Return exactly the lines that run from the beginning through the line containing "return pos(s) + n * u + up * v", both included, and no others.

......

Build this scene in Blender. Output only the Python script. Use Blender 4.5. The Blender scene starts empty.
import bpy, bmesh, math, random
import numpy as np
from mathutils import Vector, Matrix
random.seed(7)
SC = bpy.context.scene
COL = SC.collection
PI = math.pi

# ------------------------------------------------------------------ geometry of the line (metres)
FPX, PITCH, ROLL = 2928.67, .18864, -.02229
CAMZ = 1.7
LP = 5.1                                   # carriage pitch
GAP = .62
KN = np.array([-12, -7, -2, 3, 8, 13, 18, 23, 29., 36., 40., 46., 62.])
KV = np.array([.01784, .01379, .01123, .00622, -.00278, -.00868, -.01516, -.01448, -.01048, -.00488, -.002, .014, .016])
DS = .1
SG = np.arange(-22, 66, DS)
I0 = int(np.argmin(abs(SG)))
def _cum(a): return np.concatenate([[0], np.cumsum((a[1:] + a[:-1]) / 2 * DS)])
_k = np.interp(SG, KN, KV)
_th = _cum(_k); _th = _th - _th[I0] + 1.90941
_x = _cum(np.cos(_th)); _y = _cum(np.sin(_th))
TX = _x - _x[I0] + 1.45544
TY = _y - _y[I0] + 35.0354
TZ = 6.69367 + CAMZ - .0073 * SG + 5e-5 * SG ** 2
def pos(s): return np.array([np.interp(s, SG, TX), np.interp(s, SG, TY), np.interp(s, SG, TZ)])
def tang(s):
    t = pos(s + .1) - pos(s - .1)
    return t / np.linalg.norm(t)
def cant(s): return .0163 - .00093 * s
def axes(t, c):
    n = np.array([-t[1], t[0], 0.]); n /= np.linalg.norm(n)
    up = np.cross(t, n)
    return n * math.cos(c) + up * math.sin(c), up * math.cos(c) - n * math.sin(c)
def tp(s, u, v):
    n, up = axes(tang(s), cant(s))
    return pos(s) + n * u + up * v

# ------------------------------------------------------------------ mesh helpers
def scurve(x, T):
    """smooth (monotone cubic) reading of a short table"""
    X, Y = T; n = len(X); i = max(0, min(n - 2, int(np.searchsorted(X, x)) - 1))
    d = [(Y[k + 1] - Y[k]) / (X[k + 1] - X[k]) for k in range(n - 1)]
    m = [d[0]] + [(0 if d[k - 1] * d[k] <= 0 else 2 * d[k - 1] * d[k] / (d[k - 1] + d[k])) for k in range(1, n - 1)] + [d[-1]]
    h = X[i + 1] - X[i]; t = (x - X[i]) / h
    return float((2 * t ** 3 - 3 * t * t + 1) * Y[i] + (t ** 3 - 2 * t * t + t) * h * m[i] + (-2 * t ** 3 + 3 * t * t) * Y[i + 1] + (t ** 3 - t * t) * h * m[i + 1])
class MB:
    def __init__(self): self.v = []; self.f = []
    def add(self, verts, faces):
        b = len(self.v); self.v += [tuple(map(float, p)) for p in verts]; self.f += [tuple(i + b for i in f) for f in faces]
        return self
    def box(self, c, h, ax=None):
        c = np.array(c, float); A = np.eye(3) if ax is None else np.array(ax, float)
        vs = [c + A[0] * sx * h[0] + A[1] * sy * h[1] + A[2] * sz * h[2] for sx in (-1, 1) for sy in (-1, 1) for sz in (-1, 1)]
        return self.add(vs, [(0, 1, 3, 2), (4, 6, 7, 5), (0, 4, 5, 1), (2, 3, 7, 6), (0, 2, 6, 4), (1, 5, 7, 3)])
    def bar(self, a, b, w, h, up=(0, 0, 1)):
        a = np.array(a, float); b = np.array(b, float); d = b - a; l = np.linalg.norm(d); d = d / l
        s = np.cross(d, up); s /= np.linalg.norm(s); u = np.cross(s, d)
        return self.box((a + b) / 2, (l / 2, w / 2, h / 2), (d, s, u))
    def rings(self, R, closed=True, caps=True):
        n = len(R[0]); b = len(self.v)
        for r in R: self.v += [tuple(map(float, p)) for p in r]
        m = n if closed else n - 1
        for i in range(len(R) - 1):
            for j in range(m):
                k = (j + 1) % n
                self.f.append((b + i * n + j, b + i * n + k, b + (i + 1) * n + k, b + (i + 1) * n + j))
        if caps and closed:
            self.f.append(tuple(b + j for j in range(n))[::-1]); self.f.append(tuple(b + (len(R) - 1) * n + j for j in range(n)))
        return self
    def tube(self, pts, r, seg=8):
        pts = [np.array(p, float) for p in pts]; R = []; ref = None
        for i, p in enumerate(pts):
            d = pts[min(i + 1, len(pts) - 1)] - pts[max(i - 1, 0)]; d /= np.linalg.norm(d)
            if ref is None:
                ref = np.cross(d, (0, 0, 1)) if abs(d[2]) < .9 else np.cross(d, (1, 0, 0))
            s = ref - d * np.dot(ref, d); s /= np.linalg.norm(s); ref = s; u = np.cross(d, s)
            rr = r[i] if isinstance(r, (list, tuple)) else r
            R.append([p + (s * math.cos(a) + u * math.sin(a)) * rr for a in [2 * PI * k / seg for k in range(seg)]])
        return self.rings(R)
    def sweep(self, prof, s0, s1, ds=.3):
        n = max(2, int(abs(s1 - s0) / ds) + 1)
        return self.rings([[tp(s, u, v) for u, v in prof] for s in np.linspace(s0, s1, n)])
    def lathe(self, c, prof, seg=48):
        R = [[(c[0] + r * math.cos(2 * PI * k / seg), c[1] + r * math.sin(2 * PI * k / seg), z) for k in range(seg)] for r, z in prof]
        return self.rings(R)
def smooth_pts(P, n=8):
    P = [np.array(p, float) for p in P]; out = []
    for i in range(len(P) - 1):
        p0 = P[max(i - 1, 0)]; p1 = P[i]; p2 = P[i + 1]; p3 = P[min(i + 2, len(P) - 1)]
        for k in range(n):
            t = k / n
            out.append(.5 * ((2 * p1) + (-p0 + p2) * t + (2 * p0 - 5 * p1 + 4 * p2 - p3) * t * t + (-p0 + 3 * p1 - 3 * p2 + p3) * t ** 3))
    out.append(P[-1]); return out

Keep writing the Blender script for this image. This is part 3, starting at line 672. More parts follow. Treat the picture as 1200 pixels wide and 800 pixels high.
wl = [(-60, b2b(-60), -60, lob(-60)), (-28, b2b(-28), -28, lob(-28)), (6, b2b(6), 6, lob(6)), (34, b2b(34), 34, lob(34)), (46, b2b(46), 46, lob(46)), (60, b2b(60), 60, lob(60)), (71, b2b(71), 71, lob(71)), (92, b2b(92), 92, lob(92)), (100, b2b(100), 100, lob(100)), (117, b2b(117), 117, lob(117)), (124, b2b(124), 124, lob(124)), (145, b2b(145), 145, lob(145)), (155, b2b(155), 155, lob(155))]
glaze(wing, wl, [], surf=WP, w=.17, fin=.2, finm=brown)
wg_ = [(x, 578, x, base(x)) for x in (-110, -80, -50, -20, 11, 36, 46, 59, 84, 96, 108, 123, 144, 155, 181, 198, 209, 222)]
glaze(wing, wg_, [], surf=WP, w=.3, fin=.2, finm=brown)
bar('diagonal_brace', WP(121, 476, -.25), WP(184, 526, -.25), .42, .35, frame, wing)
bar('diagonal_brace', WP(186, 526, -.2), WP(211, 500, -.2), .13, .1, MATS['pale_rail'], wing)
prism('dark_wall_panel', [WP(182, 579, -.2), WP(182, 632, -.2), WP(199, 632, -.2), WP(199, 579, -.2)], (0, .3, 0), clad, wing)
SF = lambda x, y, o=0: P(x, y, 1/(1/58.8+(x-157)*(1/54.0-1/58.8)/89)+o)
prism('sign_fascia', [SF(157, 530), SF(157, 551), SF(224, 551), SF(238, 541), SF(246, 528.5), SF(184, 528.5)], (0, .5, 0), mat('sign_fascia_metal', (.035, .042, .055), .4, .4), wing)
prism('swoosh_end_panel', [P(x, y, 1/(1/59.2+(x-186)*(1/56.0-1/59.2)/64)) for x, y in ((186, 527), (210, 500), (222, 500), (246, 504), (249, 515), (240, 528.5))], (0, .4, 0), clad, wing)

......

__Final answer__.
Build this scene in Blender. Output only the Python script. Use Blender 4.5. The Blender scene starts empty.
import bpy, bmesh, math, random
import numpy as np
from mathutils import Vector, Matrix
random.seed(7)
SC = bpy.context.scene
COL = SC.collection
PI = math.pi

# ------------------------------------------------------------------ geometry of the line (metres)
FPX, PITCH, ROLL = 2928.67, .18864, -.02229
CAMZ = 1.7
LP = 5.1                                   # carriage pitch
GAP = .62
KN = np.array([-12, -7, -2, 3, 8, 13, 18, 23, 29., 36., 40., 46., 62.])
KV = np.array([.01784, .01379, .01123, .00622, -.00278, -.00868, -.01516, -.01448, -.01048, -.00488, -.002, .014, .016])
DS = .1
SG = np.arange(-22, 66, DS)
I0 = int(np.argmin(abs(SG)))
def _cum(a): return np.concatenate([[0], np.cumsum((a[1:] + a[:-1]) / 2 * DS)])
_k = np.interp(SG, KN, KV)
_th = _cum(_k); _th = _th - _th[I0] + 1.90941
_x = _cum(np.cos(_th)); _y = _cum(np.sin(_th))
TX = _x - _x[I0] + 1.45544
TY = _y - _y[I0] + 35.0354
TZ = 6.69367 + CAMZ - .0073 * SG + 5e-5 * SG ** 2
def pos(s): return np.array([np.interp(s, SG, TX), np.interp(s, SG, TY), np.interp(s, SG, TZ)])
def tang(s):
    t = pos(s + .1) - pos(s - .1)
    return t / np.linalg.norm(t)
def cant(s): return .0163 - .00093 * s
def axes(t, c):
    n = np.array([-t[1], t[0], 0.]); n /= np.linalg.norm(n)
    up = np.cross(t, n)
    return n * math.cos(c) + up * math.sin(c), up * math.cos(c) - n * math.sin(c)
def tp(s, u, v):
    n, up = axes(tang(s), cant(s))
    return pos(s) + n * u + up * v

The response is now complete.